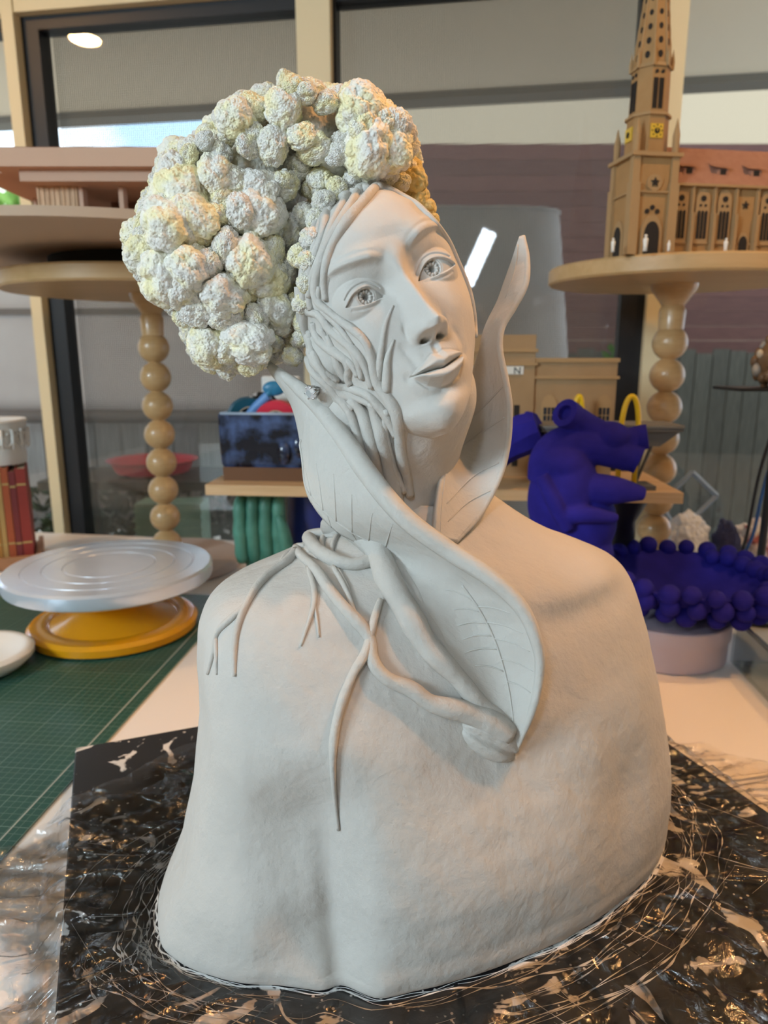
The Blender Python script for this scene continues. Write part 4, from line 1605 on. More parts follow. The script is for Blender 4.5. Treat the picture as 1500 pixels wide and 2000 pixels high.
def arch_poly(w, h_, n=8, pointed=True):
    pts_ = [(-w / 2, 0), (w / 2, 0), (w / 2, h_ - w * .8)]
    for k in range(1, n):
        t_ = k / n
        pts_.append((w / 2 * math.cos(t_ * math.pi / 2), h_ - w * .8 + w * .8 * math.sin(t_ * math.pi / 2)))
    pts_.append((0, h_))
    for k in range(n - 1, 0, -1):
        t_ = k / n
        pts_.append((-w / 2 * math.cos(t_ * math.pi / 2), h_ - w * .8 + w * .8 * math.sin(t_ * math.pi / 2)))
    pts_.append((-w / 2, h_ - w * .8))
    return pts_


def star_poly(r, n=5):
    return [(r * (1 if k % 2 == 0 else .45) * math.sin(k * math.pi / n), r * (1 if k % 2 == 0 else .45) * math.cos(k * math.pi / n)) for k in range(2 * n)]


def disc_poly(r, n=16):
    return [(r * math.cos(k * 2 * math.pi / n), r * math.sin(k * 2 * math.pi / n)) for k in range(n)]


def on_front(mb, poly, cx, cz, y0, y1):
    return mb.prism([(cx + p[0], 0, cz + p[1]) for p in poly], (0, y0, 0), (0, y1, 0))


def on_left(mb, poly, cy, cz, x0, x1):
    return mb.prism([(0, cy + p[0], cz + p[1]) for p in poly], (x0, 0, 0), (x1, 0, 0))


tc_ = TWd / 2
L(on_front(MB(), arch_poly(.036, .062), tc_, 0, -.004, .002), 'portal_surround', m_chl)
L(on_front(MB(), arch_poly(.026, .052), tc_, 0, -.0055, .002), 'portal', m_dark)
L(on_left(MB(), arch_poly(.034, .058), tc_, 0, -.004, .002), 'portal_surround', m_chl)
L(on_left(MB(), arch_poly(.022, .048), tc_, 0, -.0055, .002), 'portal', m_dark)
L(on_front(MB(), disc_poly(.013), tc_, .112, -.003, .002), 'rosette', m_chl)
L(on_front(MB(), star_poly(.008), tc_, .112, -.0045, .002), 'star_opening', m_dark)
for a, q in ((-.009, .074), (0, .080), (.009, .074)):
    L(on_front(MB(), disc_poly(.004, 10), tc_ + a, q - .006, -.0015, .002), 'tracery_hole', m_dark)
# octagon stage with clocks and belfry lancets
oc = (tc_, tc_, 0)


def octa(prof, name, m, seg=8):
    a_ = np.linspace(0, 2 * math.pi, 8, endpoint=False) + math.pi / 8
    P = np.array([[(tc_ + r * math.cos(t), tc_ + r * math.sin(t), z) for t in a_] for r, z in prof])
    return L(MB().grid(P, wv=True, cap0=True, cap1=True), name, m)


H1, H2, H3 = HT + .002, HT + .060, HT + .132
octa([(.034, H1), (.033, H2)], 'clock_stage', m_ch)
octa([(.037, H2), (.037, H2 + .004)], 'cornice', m_chl)
octa([(.031, H2 + .004), (.030, H3)], 'belfry', m_ch)
octa([(.033, H3), (.031, H3 + .006)], 'cornice', m_chl)
apo = .0315 * math.cos(math.pi / 8)
cl = L(on_front(MB(), [(-.0105, -.0105), (.0105, -.0105), (.0105, .0105), (-.0105, .0105)], tc_, H1 + .034, tc_ - apo - .004, tc_ - apo), 'clock', m_gold)
L(on_front(MB(), disc_poly(.0045), tc_, H1 + .034, tc_ - apo - .005, tc_ - apo), 'clock_dial', m_dark, cl)
L(MB().box(tc_ - .0006, tc_ + .0006, tc_ - apo - .0056, tc_ - apo - .004, H1 + .033, H1 + .041), 'clock_hand', m_gold, cl)
for k in range(8):
    aa_ = k * math.pi / 4 + math.pi / 4
    L(on_front(MB(), disc_poly(.0012, 6), tc_ + .0085 * math.cos(aa_), H1 + .034 + .0085 * math.sin(aa_), tc_ - apo - .0048, tc_ - apo), 'clock_mark', m_dark, cl)
cl2 = L(on_left(MB(), [(-.0105, -.0105), (.0105, -.0105), (.0105, .0105), (-.0105, .0105)], tc_, H1 + .034, tc_ - apo - .004, tc_ - apo), 'clock', m_gold)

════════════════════

Given request:
Leave out the pictures and restate everything else word for word.

Solution below:
The Blender Python script for this scene continues. Write part 4, from line 1605 on. More parts follow. The script is for Blender 4.5. Treat the picture as 1500 pixels wide and 2000 pixels high.
def arch_poly(w, h_, n=8, pointed=True):
    pts_ = [(-w / 2, 0), (w / 2, 0), (w / 2, h_ - w * .8)]
    for k in range(1, n):
        t_ = k / n
        pts_.append((w / 2 * math.cos(t_ * math.pi / 2), h_ - w * .8 + w * .8 * math.sin(t_ * math.pi / 2)))
    pts_.append((0, h_))
    for k in range(n - 1, 0, -1):
        t_ = k / n
        pts_.append((-w / 2 * math.cos(t_ * math.pi / 2), h_ - w * .8 + w * .8 * math.sin(t_ * math.pi / 2)))
    pts_.append((-w / 2, h_ - w * .8))
    return pts_


def star_poly(r, n=5):
    return [(r * (1 if k % 2 == 0 else .45) * math.sin(k * math.pi / n), r * (1 if k % 2 == 0 else .45) * math.cos(k * math.pi / n)) for k in range(2 * n)]


def disc_poly(r, n=16):
    return [(r * math.cos(k * 2 * math.pi / n), r * math.sin(k * 2 * math.pi / n)) for k in range(n)]


def on_front(mb, poly, cx, cz, y0, y1):
    return mb.prism([(cx + p[0], 0, cz + p[1]) for p in poly], (0, y0, 0), (0, y1, 0))


def on_left(mb, poly, cy, cz, x0, x1):
    return mb.prism([(0, cy + p[0], cz + p[1]) for p in poly], (x0, 0, 0), (x1, 0, 0))


tc_ = TWd / 2
L(on_front(MB(), arch_poly(.036, .062), tc_, 0, -.004, .002), 'portal_surround', m_chl)
L(on_front(MB(), arch_poly(.026, .052), tc_, 0, -.0055, .002), 'portal', m_dark)
L(on_left(MB(), arch_poly(.034, .058), tc_, 0, -.004, .002), 'portal_surround', m_chl)
L(on_left(MB(), arch_poly(.022, .048), tc_, 0, -.0055, .002), 'portal', m_dark)
L(on_front(MB(), disc_poly(.013), tc_, .112, -.003, .002), 'rosette', m_chl)
L(on_front(MB(), star_poly(.008), tc_, .112, -.0045, .002), 'star_opening', m_dark)
for a, q in ((-.009, .074), (0, .080), (.009, .074)):
    L(on_front(MB(), disc_poly(.004, 10), tc_ + a, q - .006, -.0015, .002), 'tracery_hole', m_dark)
# octagon stage with clocks and belfry lancets
oc = (tc_, tc_, 0)


def octa(prof, name, m, seg=8):
    a_ = np.linspace(0, 2 * math.pi, 8, endpoint=False) + math.pi / 8
    P = np.array([[(tc_ + r * math.cos(t), tc_ + r * math.sin(t), z) for t in a_] for r, z in prof])
    return L(MB().grid(P, wv=True, cap0=True, cap1=True), name, m)


H1, H2, H3 = HT + .002, HT + .060, HT + .132
octa([(.034, H1), (.033, H2)], 'clock_stage', m_ch)
octa([(.037, H2), (.037, H2 + .004)], 'cornice', m_chl)
octa([(.031, H2 + .004), (.030, H3)], 'belfry', m_ch)
octa([(.033, H3), (.031, H3 + .006)], 'cornice', m_chl)
apo = .0315 * math.cos(math.pi / 8)
cl = L(on_front(MB(), [(-.0105, -.0105), (.0105, -.0105), (.0105, .0105), (-.0105, .0105)], tc_, H1 + .034, tc_ - apo - .004, tc_ - apo), 'clock', m_gold)
L(on_front(MB(), disc_poly(.0045), tc_, H1 + .034, tc_ - apo - .005, tc_ - apo), 'clock_dial', m_dark, cl)
L(MB().box(tc_ - .0006, tc_ + .0006, tc_ - apo - .0056, tc_ - apo - .004, H1 + .033, H1 + .041), 'clock_hand', m_gold, cl)
for k in range(8):
    aa_ = k * math.pi / 4 + math.pi / 4
    L(on_front(MB(), disc_poly(.0012, 6), tc_ + .0085 * math.cos(aa_), H1 + .034 + .0085 * math.sin(aa_), tc_ - apo - .0048, tc_ - apo), 'clock_mark', m_dark, cl)
cl2 = L(on_left(MB(), [(-.0105, -.0105), (.0105, -.0105), (.0105, .0105), (-.0105, .0105)], tc_, H1 + .034, tc_ - apo - .004, tc_ - apo), 'clock', m_gold)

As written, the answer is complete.